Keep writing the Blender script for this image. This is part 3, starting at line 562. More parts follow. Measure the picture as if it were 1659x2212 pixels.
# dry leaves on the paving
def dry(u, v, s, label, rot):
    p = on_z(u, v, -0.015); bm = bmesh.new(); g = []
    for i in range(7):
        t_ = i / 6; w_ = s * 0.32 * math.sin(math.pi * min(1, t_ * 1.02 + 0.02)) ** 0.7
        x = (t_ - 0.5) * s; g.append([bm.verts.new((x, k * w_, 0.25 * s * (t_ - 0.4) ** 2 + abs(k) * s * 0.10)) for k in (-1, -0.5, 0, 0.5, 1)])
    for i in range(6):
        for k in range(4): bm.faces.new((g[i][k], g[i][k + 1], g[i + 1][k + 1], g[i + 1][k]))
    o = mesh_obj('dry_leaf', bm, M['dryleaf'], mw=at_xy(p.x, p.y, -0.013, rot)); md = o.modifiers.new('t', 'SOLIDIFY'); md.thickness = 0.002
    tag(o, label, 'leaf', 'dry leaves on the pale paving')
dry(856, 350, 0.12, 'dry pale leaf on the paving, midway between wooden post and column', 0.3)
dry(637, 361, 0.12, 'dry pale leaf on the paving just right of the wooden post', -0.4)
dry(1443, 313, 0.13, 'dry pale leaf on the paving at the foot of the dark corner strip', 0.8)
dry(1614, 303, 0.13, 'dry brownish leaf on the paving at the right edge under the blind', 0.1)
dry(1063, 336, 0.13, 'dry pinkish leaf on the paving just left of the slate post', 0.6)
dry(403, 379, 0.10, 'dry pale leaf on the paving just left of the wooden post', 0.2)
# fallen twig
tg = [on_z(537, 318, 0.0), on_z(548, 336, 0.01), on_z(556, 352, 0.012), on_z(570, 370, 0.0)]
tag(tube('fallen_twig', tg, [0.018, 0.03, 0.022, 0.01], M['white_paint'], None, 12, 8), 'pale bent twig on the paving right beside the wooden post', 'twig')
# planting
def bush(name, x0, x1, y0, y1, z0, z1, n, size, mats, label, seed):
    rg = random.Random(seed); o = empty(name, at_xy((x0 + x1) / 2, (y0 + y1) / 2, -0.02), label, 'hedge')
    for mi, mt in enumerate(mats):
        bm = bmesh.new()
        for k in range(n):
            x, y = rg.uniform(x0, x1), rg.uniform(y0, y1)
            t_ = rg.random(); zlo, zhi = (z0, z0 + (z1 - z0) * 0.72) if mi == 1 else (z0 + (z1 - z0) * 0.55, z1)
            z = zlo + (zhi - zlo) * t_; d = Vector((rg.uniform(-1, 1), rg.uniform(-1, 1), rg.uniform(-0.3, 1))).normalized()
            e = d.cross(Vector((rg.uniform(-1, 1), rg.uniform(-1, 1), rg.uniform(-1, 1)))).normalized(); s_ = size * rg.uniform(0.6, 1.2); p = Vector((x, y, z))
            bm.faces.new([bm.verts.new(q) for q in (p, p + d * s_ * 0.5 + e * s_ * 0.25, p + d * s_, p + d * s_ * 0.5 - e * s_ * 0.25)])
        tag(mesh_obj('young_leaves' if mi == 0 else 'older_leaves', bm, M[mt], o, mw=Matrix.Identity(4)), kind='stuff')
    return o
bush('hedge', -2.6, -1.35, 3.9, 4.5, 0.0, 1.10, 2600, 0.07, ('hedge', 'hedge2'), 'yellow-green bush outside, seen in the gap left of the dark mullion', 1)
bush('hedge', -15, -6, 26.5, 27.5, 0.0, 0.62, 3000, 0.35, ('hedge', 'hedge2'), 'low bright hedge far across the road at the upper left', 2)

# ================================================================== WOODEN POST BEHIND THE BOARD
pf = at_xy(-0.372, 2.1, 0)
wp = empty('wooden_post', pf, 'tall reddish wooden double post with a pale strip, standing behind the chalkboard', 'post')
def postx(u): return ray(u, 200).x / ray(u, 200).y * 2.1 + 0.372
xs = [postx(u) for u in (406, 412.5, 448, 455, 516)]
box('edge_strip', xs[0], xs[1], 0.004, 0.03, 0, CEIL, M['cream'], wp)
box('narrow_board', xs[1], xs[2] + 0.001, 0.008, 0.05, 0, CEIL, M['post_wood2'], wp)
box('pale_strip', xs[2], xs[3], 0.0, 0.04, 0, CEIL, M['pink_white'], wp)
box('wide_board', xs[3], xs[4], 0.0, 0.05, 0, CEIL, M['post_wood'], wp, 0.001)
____
Required work:
Make an exact copy of all the data.

Complete response:
Keep writing the Blender script for this image. This is part 3, starting at line 562. More parts follow. Measure the picture as if it were 1659x2212 pixels.
# dry leaves on the paving
def dry(u, v, s, label, rot):
    p = on_z(u, v, -0.015); bm = bmesh.new(); g = []
    for i in range(7):
        t_ = i / 6; w_ = s * 0.32 * math.sin(math.pi * min(1, t_ * 1.02 + 0.02)) ** 0.7
        x = (t_ - 0.5) * s; g.append([bm.verts.new((x, k * w_, 0.25 * s * (t_ - 0.4) ** 2 + abs(k) * s * 0.10)) for k in (-1, -0.5, 0, 0.5, 1)])
    for i in range(6):
        for k in range(4): bm.faces.new((g[i][k], g[i][k + 1], g[i + 1][k + 1], g[i + 1][k]))
    o = mesh_obj('dry_leaf', bm, M['dryleaf'], mw=at_xy(p.x, p.y, -0.013, rot)); md = o.modifiers.new('t', 'SOLIDIFY'); md.thickness = 0.002
    tag(o, label, 'leaf', 'dry leaves on the pale paving')
dry(856, 350, 0.12, 'dry pale leaf on the paving, midway between wooden post and column', 0.3)
dry(637, 361, 0.12, 'dry pale leaf on the paving just right of the wooden post', -0.4)
dry(1443, 313, 0.13, 'dry pale leaf on the paving at the foot of the dark corner strip', 0.8)
dry(1614, 303, 0.13, 'dry brownish leaf on the paving at the right edge under the blind', 0.1)
dry(1063, 336, 0.13, 'dry pinkish leaf on the paving just left of the slate post', 0.6)
dry(403, 379, 0.10, 'dry pale leaf on the paving just left of the wooden post', 0.2)
# fallen twig
tg = [on_z(537, 318, 0.0), on_z(548, 336, 0.01), on_z(556, 352, 0.012), on_z(570, 370, 0.0)]
tag(tube('fallen_twig', tg, [0.018, 0.03, 0.022, 0.01], M['white_paint'], None, 12, 8), 'pale bent twig on the paving right beside the wooden post', 'twig')
# planting
def bush(name, x0, x1, y0, y1, z0, z1, n, size, mats, label, seed):
    rg = random.Random(seed); o = empty(name, at_xy((x0 + x1) / 2, (y0 + y1) / 2, -0.02), label, 'hedge')
    for mi, mt in enumerate(mats):
        bm = bmesh.new()
        for k in range(n):
            x, y = rg.uniform(x0, x1), rg.uniform(y0, y1)
            t_ = rg.random(); zlo, zhi = (z0, z0 + (z1 - z0) * 0.72) if mi == 1 else (z0 + (z1 - z0) * 0.55, z1)
            z = zlo + (zhi - zlo) * t_; d = Vector((rg.uniform(-1, 1), rg.uniform(-1, 1), rg.uniform(-0.3, 1))).normalized()
            e = d.cross(Vector((rg.uniform(-1, 1), rg.uniform(-1, 1), rg.uniform(-1, 1)))).normalized(); s_ = size * rg.uniform(0.6, 1.2); p = Vector((x, y, z))
            bm.faces.new([bm.verts.new(q) for q in (p, p + d * s_ * 0.5 + e * s_ * 0.25, p + d * s_, p + d * s_ * 0.5 - e * s_ * 0.25)])
        tag(mesh_obj('young_leaves' if mi == 0 else 'older_leaves', bm, M[mt], o, mw=Matrix.Identity(4)), kind='stuff')
    return o
bush('hedge', -2.6, -1.35, 3.9, 4.5, 0.0, 1.10, 2600, 0.07, ('hedge', 'hedge2'), 'yellow-green bush outside, seen in the gap left of the dark mullion', 1)
bush('hedge', -15, -6, 26.5, 27.5, 0.0, 0.62, 3000, 0.35, ('hedge', 'hedge2'), 'low bright hedge far across the road at the upper left', 2)

# ================================================================== WOODEN POST BEHIND THE BOARD
pf = at_xy(-0.372, 2.1, 0)
wp = empty('wooden_post', pf, 'tall reddish wooden double post with a pale strip, standing behind the chalkboard', 'post')
def postx(u): return ray(u, 200).x / ray(u, 200).y * 2.1 + 0.372
xs = [postx(u) for u in (406, 412.5, 448, 455, 516)]
box('edge_strip', xs[0], xs[1], 0.004, 0.03, 0, CEIL, M['cream'], wp)
box('narrow_board', xs[1], xs[2] + 0.001, 0.008, 0.05, 0, CEIL, M['post_wood2'], wp)
box('pale_strip', xs[2], xs[3], 0.0, 0.04, 0, CEIL, M['pink_white'], wp)
box('wide_board', xs[3], xs[4], 0.0, 0.05, 0, CEIL, M['post_wood'], wp, 0.001)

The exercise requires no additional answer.